With that, it needs to be underlined that the real interest rate, measured against the average inflation, remains exceptionally high at around 6%. Such a rate is consistent with a state where a policy of economic contraction is pursued. What good are such high rates in mobilizing savings when there are no avenues to invest, as investors would find it uneconomical to invest in new venture on such a high cost of borrowing.
An auction for treasury bills (TBs) was held on 31-7-2019. The target was Rs 1.5 trillion comprising Rs 603 billion for maturity and Rs 897 billion as additional borrowing needs. The auction received total bids for Rs 887 billion at a return of 13.75 for three months, 13.95% for six months and 14.16% for twelve months. However, 90% of the bids were for three months. These results have some challenges for the debt management policy.

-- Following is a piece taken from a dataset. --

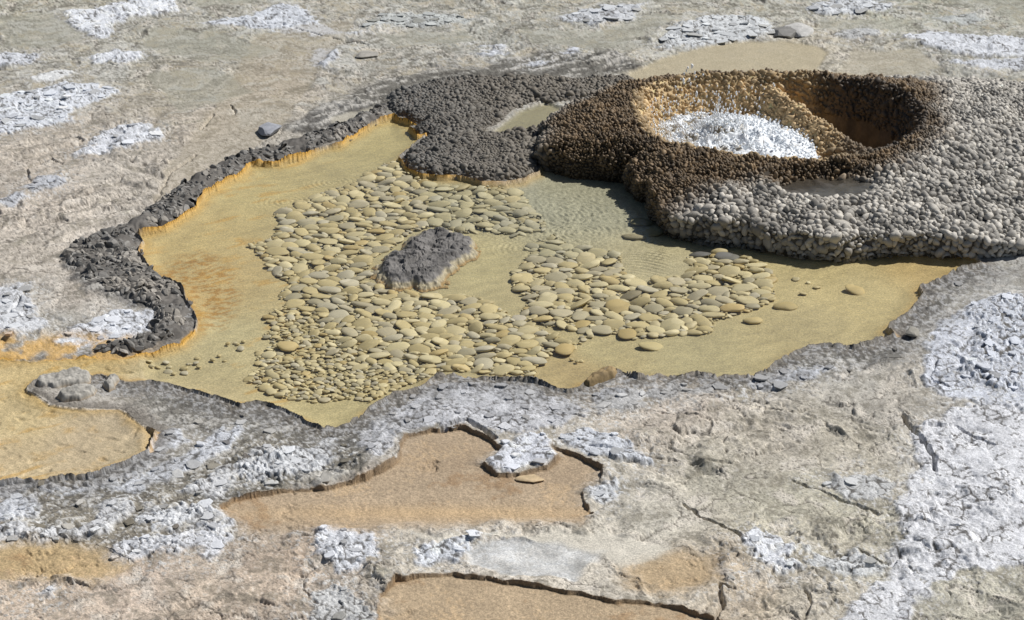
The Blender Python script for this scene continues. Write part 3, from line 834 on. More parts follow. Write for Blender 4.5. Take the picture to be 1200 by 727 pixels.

First, the excessive borrowing in three months continues unabated despite the need to correct it under the program conditions. Second, the total bids were significantly short (60% of the target) of the target despite having liberal injection through the OMO, which stood at Rs 1.8 trillion as on 26-7-2019. Third, the amount not subscribed ends-up as SBP borrowing, which is supposed to be barred under the program. Finally, the need for government borrowings is so phenomenal that any suggestions that it may be replaced by commercial banks in any meaningful way is unrealistic. Much of the shift in government borrowing toward commercial banks, seen in recent weeks, is the result of SBP lending to banks for re-lending to the government. This means that the policy of monetary accommodation continues unabated. Only after the foreign borrowings come into play, this situation would remain in place.
With market for loanable funds in turmoil, the stock market also shows signs of deepening strains. Since the Fund program was approved, the market has lost nearly 9% of its index value. Except for a few positive days, the market has been continuously losing value. Last year foreign investors divested $700 million from the market while there is hardly any hope for new investors.
The above round-up is not very encouraging. The slow pace of economic activities is visible everywhere. There is hardly a voice that is building hope, promising a better tomorrow. The need for it is acutely felt.